Eduardo González, a sociologist who advised Peru’s official Truth and Reconciliation Commission following the violence of the 1980s and 1990s, warned that authorities urgently need to recognize the legitimacy of the protesters’ discontent.

“It’s weaponizing language. With our history, calling protesters ‘terrorists’ strips away their humanity,” González said. “It justifies the use of violence against them. We’re reaching a level of polarization from which there is no return.”

The chances of de-escalation appeared to diminish Friday when lawmakers rejected Boluarte’s proposal to hold an early general election. The move by Congress was widely interpreted in Peru as a desperate attempt by lawmakers to hang on to their well-paid jobs.

The push for an early election was blocked by both far-right lawmakers who led the push to oust Castillo and their far-left counterparts, who still support the former president. That alliance has become a feature of Peruvian politics over the past 17 months, as the two sides found common ground in blocking anticorruption measures.

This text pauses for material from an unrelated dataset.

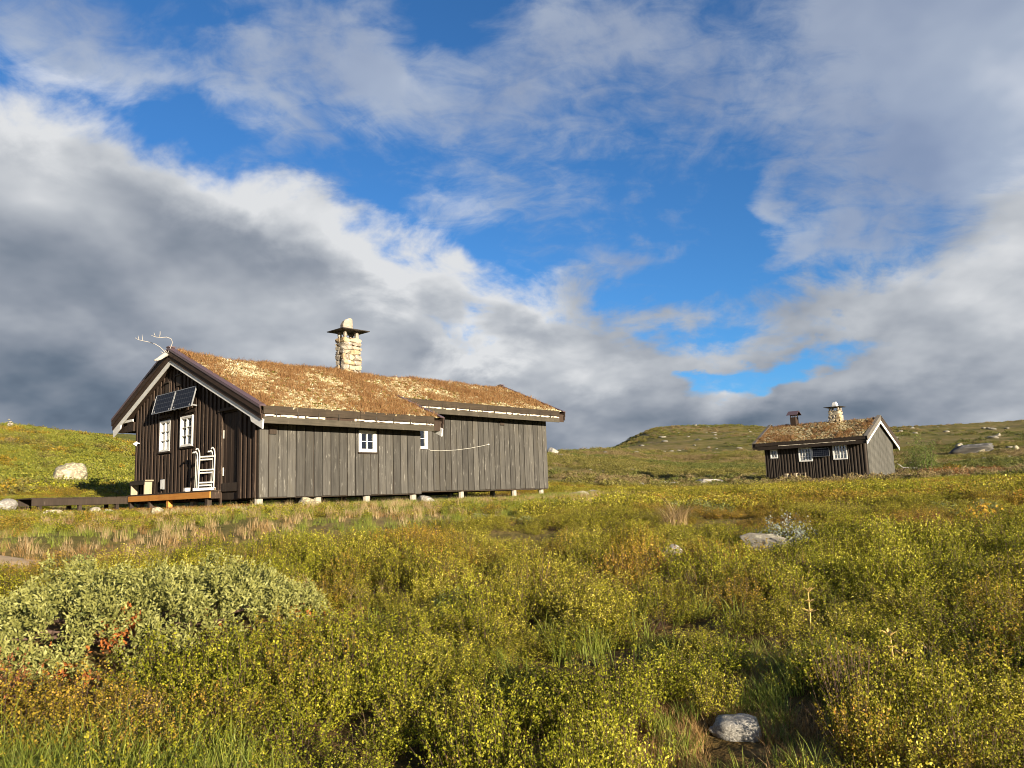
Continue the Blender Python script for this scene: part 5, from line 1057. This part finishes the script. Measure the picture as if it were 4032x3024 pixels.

The vast majority of Peruvians currently disapprove of Congress, and there are growing calls for Boluarte, whom Castillo supporters view as a “usurper,” to force new elections by resigning. But even that would likely fail to calm the unrest.

Under the constitution, she would be replaced by the speaker of Congress, currently José Williams, a conservative former general who would be anathema to most of the demonstrators. Boluarte’s resignation would also preempt any attempt at political reform to ensure that the next election yields more sustainable results.

Members of Congress are “more corrupt and mediocre than Pedro Castillo,” newspaper columnist Augusto Álvarez Rodrich wrote on Saturday, warning that their recalcitrance amounts to playing with fire in a society that has become a “powder keg.”

“Peru is going to improve, let no one doubt it,” Rodrich wrote. “But first it will get worse.”